No talks are underway for a new IMF program to follow the current USD 8 bn Extended Fund Facility after it expires in December, a government official close to the matter tells EnterpriseAM — which goes against speculation by Standard Chartered yesterday that a smaller successor facility remains on the table.
End of program, not end of relationship: The source says the government is currently focused on completing the seventh review and the eighth (and final) review in November. Even after the program ends in December, the Fund will continue conducting periodic economic reviews and providing technical and advisory support, the source notes.
IN CONTEXT- After the Fund’s most recent visit in May, Prime Minister Mostafa Madbouly said Egypt sees no need for a new program, arguing that current conditions are “sufficiently stable to allow it to continue implementing its reform agenda without the need for additional financing programs.” But some analysts disagree. Yesterday, Standard Chartered economist Bader Al Sarraf said Egypt could enter a new, limited IMF program worth less than the current USD 8 bn during a Cairo press conference, with the scope dependent on the challenges the country faces going forward.
Analysts read this as a medium-term call, not a permanent break. Hany Genena, head of research at Al Ahly Pharos, tells EnterpriseAM that the next two to three years look financeable on the strength of remaining IMF tranches, fiscal reforms, privatization, and subsidy restructuring — but that “it is difficult for any country to assert conclusively that it will not need the Fund in the long term.”
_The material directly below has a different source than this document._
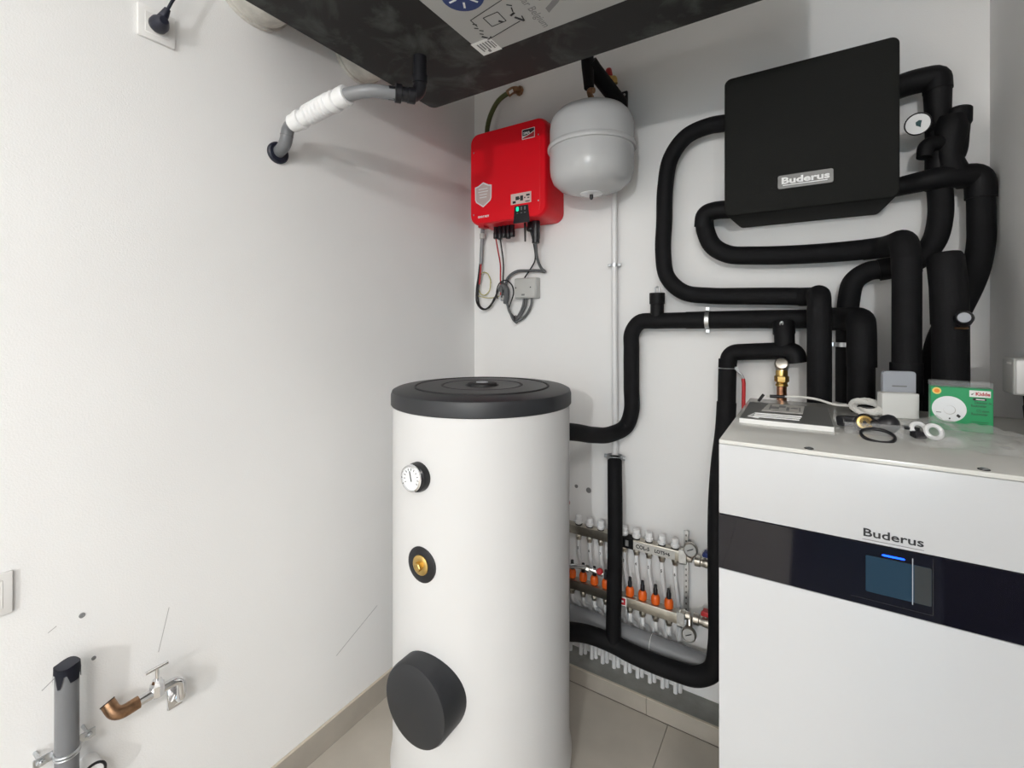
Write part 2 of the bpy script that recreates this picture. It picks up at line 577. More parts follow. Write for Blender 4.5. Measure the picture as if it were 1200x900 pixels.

The structural tailwinds to keep an eye on: Genena sees that Egypt is better positioned to finance its “twin deficits,” fiscal and current account, with debt-for-investment swaps — including potential conversion of Gulf exposures into direct investments — as a tool that could shrink external liabilities further.
Thndr’s Esraa Ahmed is more cautious, warning that external factors could cause sudden currency or balance-of-payments crises. “Inflation could reaccelerate globally, or the US Federal Reserve could return to a tighter monetary stance by withdrawing liquidity or raising interest rates,” she explains, making “it difficult to state with certainty whether Egypt will need to return to the IMF at some point in the future.”
Finding other funds: While the debate over another IMF program continues, our source tells us that discussions are ongoing to secure “additional financing from international and development institutions over the next fiscal year.”
REMEMBER- Egypt expects to receive the remaining EUR 3 bn under the EU macro-financial assistance package before year-end, which is slated for disbursement in two tranches. The package was pledged in 2024 and promised EUR 5 bn in concessional loans. Egypt has received two tranches of EUR 1 bn so far — the first in January 2025 and the second in January 2026. However, the country needs to clear more structural benchmarks before it can secure the remaining funds.